Goal: Return only the stretch of the material below that begins with the line containing "Recreate this scene" and ends with the line containing "stage.SetDefaultPrim(stage.GetPrimAtPath('/World'))", exactly; both of those lines belong to it.

Data shown:
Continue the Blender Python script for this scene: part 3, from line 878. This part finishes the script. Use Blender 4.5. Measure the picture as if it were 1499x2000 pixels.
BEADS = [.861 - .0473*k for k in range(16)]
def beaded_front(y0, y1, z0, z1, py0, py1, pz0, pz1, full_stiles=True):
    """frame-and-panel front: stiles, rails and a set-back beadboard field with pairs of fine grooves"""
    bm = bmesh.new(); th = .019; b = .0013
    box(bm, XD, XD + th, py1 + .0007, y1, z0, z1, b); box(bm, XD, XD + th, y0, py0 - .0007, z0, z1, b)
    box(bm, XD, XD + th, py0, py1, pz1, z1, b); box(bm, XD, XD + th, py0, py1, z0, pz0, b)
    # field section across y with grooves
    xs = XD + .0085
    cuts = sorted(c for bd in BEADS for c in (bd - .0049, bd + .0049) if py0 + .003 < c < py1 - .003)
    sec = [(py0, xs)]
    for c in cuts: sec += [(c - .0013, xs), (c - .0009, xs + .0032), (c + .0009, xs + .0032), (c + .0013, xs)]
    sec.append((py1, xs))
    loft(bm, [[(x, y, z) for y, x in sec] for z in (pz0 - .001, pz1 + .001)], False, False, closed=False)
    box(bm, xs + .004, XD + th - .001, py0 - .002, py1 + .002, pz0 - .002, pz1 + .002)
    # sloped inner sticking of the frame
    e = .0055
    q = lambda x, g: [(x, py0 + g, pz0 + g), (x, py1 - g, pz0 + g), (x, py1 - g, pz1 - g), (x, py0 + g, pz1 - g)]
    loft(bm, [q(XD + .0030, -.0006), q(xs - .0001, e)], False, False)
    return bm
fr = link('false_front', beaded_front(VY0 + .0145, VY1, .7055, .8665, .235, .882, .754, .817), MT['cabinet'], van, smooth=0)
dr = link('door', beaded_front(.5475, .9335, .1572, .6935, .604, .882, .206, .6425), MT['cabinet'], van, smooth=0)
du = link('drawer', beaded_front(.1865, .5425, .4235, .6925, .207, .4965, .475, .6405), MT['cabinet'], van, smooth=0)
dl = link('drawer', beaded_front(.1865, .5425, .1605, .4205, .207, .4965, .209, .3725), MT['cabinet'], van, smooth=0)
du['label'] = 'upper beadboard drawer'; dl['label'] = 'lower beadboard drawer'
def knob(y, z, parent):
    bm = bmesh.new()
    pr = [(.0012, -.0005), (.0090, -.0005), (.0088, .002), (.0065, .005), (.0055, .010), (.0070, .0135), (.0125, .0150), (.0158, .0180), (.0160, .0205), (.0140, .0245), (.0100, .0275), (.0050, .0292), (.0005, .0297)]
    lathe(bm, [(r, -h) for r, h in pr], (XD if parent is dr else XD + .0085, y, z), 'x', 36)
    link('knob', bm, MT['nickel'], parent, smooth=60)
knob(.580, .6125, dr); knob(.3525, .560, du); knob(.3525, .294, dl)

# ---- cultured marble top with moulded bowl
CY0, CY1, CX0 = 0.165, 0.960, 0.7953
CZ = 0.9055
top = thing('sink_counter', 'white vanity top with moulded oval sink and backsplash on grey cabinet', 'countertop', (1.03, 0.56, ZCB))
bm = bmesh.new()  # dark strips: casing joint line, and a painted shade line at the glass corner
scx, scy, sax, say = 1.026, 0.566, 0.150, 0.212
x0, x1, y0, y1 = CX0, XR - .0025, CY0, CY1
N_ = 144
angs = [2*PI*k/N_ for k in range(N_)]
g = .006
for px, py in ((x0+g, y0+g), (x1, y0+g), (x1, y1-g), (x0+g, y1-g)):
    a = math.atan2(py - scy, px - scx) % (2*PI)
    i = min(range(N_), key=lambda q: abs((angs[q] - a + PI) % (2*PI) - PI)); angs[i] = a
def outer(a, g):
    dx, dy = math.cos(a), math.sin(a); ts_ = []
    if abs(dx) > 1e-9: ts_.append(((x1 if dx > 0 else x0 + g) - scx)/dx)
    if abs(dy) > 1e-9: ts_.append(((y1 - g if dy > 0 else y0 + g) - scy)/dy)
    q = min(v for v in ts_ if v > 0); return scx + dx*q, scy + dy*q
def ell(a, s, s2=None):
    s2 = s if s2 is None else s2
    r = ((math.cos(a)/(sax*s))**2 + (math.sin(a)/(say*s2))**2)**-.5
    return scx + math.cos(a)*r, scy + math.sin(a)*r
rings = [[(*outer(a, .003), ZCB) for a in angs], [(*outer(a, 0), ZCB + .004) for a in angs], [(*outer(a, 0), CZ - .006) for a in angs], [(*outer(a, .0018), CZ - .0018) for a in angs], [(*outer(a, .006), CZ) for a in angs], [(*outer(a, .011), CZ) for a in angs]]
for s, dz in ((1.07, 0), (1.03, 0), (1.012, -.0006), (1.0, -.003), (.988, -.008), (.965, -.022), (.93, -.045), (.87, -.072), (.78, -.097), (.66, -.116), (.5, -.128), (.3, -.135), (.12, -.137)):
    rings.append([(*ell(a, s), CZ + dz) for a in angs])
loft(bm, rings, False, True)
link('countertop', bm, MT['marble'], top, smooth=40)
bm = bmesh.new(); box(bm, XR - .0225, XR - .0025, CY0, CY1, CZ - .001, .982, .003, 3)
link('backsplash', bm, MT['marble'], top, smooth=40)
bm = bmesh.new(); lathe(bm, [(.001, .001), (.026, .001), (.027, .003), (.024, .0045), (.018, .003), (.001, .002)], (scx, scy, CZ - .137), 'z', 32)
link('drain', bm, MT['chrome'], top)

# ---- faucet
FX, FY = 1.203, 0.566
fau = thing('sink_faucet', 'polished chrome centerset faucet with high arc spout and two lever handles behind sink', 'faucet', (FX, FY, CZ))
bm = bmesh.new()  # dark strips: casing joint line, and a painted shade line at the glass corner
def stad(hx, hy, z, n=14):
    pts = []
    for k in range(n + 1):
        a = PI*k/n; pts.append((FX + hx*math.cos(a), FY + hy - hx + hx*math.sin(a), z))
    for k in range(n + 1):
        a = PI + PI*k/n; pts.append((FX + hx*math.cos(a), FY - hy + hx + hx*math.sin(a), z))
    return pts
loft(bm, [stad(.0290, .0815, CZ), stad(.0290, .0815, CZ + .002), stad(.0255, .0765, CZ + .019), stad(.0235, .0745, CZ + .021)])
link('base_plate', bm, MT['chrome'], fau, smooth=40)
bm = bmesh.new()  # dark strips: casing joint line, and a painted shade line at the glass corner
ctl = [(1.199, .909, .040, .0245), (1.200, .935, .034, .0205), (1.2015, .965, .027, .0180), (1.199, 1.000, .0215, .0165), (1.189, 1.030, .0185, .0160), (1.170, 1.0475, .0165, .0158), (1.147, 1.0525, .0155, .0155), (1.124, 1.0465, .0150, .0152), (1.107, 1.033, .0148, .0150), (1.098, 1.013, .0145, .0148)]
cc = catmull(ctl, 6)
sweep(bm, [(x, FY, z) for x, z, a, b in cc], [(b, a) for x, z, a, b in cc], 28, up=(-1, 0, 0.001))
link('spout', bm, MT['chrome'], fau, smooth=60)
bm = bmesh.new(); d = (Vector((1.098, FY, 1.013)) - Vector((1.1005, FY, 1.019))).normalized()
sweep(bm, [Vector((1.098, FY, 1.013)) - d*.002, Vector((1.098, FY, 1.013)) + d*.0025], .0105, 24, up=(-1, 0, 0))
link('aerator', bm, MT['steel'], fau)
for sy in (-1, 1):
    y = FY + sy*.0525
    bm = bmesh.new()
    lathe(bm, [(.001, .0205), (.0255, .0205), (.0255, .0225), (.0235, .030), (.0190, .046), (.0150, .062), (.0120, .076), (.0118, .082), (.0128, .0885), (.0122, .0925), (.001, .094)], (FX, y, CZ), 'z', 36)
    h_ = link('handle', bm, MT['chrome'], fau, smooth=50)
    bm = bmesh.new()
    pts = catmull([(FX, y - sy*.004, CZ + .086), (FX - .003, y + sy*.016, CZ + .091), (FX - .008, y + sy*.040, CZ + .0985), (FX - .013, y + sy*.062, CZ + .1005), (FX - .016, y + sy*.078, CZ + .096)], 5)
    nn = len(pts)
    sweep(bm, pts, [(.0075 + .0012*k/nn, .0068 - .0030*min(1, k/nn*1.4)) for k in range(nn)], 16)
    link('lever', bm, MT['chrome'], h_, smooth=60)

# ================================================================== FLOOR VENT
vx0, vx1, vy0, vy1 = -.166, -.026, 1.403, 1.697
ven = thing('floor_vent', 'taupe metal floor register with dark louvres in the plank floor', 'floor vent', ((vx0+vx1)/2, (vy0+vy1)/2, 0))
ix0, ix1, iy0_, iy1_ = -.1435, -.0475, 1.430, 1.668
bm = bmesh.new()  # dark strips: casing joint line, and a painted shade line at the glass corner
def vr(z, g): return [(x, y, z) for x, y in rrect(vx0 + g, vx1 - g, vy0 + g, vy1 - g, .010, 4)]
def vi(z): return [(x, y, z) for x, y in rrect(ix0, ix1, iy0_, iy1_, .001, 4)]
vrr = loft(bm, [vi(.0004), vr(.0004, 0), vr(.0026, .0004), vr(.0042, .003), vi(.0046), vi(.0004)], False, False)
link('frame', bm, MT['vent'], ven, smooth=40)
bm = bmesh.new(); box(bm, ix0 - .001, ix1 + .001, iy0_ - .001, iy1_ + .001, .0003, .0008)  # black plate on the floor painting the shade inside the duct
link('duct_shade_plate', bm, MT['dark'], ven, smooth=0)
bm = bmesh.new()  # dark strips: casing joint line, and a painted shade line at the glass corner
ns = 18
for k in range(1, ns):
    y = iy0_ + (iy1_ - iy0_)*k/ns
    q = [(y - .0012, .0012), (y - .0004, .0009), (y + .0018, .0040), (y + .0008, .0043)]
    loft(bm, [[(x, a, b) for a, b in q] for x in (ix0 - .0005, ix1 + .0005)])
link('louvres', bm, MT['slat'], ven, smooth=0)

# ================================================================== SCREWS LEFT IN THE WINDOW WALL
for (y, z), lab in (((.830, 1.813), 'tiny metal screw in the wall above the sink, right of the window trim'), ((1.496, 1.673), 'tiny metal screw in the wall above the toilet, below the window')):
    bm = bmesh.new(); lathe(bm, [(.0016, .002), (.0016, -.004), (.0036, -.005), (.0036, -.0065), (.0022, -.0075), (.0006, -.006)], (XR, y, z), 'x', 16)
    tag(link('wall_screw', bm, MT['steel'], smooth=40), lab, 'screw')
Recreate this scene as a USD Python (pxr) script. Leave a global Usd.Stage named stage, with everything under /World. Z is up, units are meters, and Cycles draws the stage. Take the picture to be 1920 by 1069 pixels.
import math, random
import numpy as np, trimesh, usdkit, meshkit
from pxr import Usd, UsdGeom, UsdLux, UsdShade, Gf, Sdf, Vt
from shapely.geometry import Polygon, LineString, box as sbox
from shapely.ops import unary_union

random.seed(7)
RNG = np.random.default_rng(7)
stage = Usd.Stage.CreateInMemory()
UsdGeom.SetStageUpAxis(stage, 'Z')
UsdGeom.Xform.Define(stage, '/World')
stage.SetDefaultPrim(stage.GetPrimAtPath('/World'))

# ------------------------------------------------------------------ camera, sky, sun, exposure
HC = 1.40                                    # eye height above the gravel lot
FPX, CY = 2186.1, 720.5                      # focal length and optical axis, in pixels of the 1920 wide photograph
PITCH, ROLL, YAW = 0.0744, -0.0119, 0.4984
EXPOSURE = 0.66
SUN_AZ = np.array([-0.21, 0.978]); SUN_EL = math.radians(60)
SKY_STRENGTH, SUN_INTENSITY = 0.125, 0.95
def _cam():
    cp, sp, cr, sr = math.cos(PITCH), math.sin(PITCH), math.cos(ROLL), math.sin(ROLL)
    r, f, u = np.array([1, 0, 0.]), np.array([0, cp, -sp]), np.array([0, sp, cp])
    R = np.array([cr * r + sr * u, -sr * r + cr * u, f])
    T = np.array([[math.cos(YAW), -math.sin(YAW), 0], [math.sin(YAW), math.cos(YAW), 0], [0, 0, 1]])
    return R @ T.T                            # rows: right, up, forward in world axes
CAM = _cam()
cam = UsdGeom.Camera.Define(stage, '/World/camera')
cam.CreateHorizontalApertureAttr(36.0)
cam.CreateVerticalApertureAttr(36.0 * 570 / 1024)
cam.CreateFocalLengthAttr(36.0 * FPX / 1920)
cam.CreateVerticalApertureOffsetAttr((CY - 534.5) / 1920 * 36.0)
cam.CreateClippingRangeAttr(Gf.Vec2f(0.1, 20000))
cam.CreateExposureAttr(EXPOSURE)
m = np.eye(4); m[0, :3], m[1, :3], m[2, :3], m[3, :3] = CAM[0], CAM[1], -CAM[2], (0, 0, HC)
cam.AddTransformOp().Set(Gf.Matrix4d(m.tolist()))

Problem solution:
Recreate this scene as a USD Python (pxr) script. Leave a global Usd.Stage named stage, with everything under /World. Z is up, units are meters, and Cycles draws the stage. Take the picture to be 1920 by 1069 pixels.
import math, random
import numpy as np, trimesh, usdkit, meshkit
from pxr import Usd, UsdGeom, UsdLux, UsdShade, Gf, Sdf, Vt
from shapely.geometry import Polygon, LineString, box as sbox
from shapely.ops import unary_union

random.seed(7)
RNG = np.random.default_rng(7)
stage = Usd.Stage.CreateInMemory()
UsdGeom.SetStageUpAxis(stage, 'Z')
UsdGeom.Xform.Define(stage, '/World')
stage.SetDefaultPrim(stage.GetPrimAtPath('/World'))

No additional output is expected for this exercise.